| WHAT YOU SHOULD DO |
Transcribe the listing in full, excluding any pictures.

━━━━━━━━

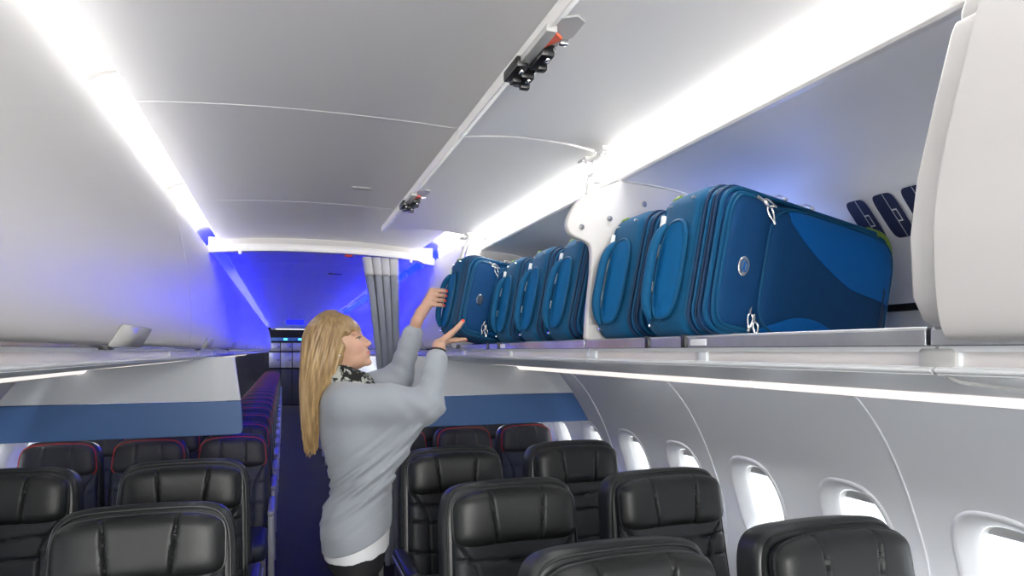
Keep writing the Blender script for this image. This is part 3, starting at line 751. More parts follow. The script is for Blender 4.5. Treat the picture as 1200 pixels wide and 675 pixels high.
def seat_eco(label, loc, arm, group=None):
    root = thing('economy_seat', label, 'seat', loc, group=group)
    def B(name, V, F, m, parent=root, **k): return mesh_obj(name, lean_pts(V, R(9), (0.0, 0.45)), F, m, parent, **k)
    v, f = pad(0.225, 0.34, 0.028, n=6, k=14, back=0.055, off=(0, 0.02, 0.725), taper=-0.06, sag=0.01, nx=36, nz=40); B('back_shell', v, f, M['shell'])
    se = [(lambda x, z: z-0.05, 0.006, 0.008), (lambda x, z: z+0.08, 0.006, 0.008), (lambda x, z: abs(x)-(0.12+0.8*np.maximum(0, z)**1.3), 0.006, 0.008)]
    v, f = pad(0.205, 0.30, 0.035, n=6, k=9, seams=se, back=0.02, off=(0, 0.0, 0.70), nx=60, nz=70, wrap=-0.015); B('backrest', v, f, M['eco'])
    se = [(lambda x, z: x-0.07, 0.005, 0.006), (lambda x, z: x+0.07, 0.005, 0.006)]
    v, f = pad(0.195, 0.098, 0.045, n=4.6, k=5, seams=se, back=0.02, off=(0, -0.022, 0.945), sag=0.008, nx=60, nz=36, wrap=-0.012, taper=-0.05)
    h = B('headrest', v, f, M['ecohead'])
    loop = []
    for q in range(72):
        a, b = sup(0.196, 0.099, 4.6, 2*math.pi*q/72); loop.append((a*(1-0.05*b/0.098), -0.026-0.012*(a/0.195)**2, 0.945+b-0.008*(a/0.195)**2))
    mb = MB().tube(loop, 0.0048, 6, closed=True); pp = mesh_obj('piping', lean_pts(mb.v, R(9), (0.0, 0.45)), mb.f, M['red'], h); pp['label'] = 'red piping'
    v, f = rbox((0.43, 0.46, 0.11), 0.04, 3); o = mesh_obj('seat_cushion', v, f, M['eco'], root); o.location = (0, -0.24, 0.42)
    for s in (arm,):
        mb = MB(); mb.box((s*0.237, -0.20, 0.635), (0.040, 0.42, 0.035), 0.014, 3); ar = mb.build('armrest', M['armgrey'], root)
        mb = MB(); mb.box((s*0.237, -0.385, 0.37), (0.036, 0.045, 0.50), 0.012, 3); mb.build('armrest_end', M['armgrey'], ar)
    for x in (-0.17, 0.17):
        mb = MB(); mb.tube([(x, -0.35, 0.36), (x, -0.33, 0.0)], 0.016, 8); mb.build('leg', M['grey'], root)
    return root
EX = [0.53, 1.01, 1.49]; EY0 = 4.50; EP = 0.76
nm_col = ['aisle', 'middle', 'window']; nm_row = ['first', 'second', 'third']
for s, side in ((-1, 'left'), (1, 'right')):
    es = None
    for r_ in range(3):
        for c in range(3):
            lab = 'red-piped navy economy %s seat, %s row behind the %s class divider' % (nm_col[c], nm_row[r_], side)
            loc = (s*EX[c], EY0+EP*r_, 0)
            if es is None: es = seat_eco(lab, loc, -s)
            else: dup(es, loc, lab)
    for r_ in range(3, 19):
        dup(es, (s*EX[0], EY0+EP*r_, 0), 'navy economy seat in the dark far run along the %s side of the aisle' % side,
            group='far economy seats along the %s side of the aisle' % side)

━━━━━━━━

| EXERCISE OUTPUT |
Keep writing the Blender script for this image. This is part 3, starting at line 751. More parts follow. The script is for Blender 4.5. Treat the picture as 1200 pixels wide and 675 pixels high.
def seat_eco(label, loc, arm, group=None):
    root = thing('economy_seat', label, 'seat', loc, group=group)
    def B(name, V, F, m, parent=root, **k): return mesh_obj(name, lean_pts(V, R(9), (0.0, 0.45)), F, m, parent, **k)
    v, f = pad(0.225, 0.34, 0.028, n=6, k=14, back=0.055, off=(0, 0.02, 0.725), taper=-0.06, sag=0.01, nx=36, nz=40); B('back_shell', v, f, M['shell'])
    se = [(lambda x, z: z-0.05, 0.006, 0.008), (lambda x, z: z+0.08, 0.006, 0.008), (lambda x, z: abs(x)-(0.12+0.8*np.maximum(0, z)**1.3), 0.006, 0.008)]
    v, f = pad(0.205, 0.30, 0.035, n=6, k=9, seams=se, back=0.02, off=(0, 0.0, 0.70), nx=60, nz=70, wrap=-0.015); B('backrest', v, f, M['eco'])
    se = [(lambda x, z: x-0.07, 0.005, 0.006), (lambda x, z: x+0.07, 0.005, 0.006)]
    v, f = pad(0.195, 0.098, 0.045, n=4.6, k=5, seams=se, back=0.02, off=(0, -0.022, 0.945), sag=0.008, nx=60, nz=36, wrap=-0.012, taper=-0.05)
    h = B('headrest', v, f, M['ecohead'])
    loop = []
    for q in range(72):
        a, b = sup(0.196, 0.099, 4.6, 2*math.pi*q/72); loop.append((a*(1-0.05*b/0.098), -0.026-0.012*(a/0.195)**2, 0.945+b-0.008*(a/0.195)**2))
    mb = MB().tube(loop, 0.0048, 6, closed=True); pp = mesh_obj('piping', lean_pts(mb.v, R(9), (0.0, 0.45)), mb.f, M['red'], h); pp['label'] = 'red piping'
    v, f = rbox((0.43, 0.46, 0.11), 0.04, 3); o = mesh_obj('seat_cushion', v, f, M['eco'], root); o.location = (0, -0.24, 0.42)
    for s in (arm,):
        mb = MB(); mb.box((s*0.237, -0.20, 0.635), (0.040, 0.42, 0.035), 0.014, 3); ar = mb.build('armrest', M['armgrey'], root)
        mb = MB(); mb.box((s*0.237, -0.385, 0.37), (0.036, 0.045, 0.50), 0.012, 3); mb.build('armrest_end', M['armgrey'], ar)
    for x in (-0.17, 0.17):
        mb = MB(); mb.tube([(x, -0.35, 0.36), (x, -0.33, 0.0)], 0.016, 8); mb.build('leg', M['grey'], root)
    return root
EX = [0.53, 1.01, 1.49]; EY0 = 4.50; EP = 0.76
nm_col = ['aisle', 'middle', 'window']; nm_row = ['first', 'second', 'third']
for s, side in ((-1, 'left'), (1, 'right')):
    es = None
    for r_ in range(3):
        for c in range(3):
            lab = 'red-piped navy economy %s seat, %s row behind the %s class divider' % (nm_col[c], nm_row[r_], side)
            loc = (s*EX[c], EY0+EP*r_, 0)
            if es is None: es = seat_eco(lab, loc, -s)
            else: dup(es, loc, lab)
    for r_ in range(3, 19):
        dup(es, (s*EX[0], EY0+EP*r_, 0), 'navy economy seat in the dark far run along the %s side of the aisle' % side,
            group='far economy seats along the %s side of the aisle' % side)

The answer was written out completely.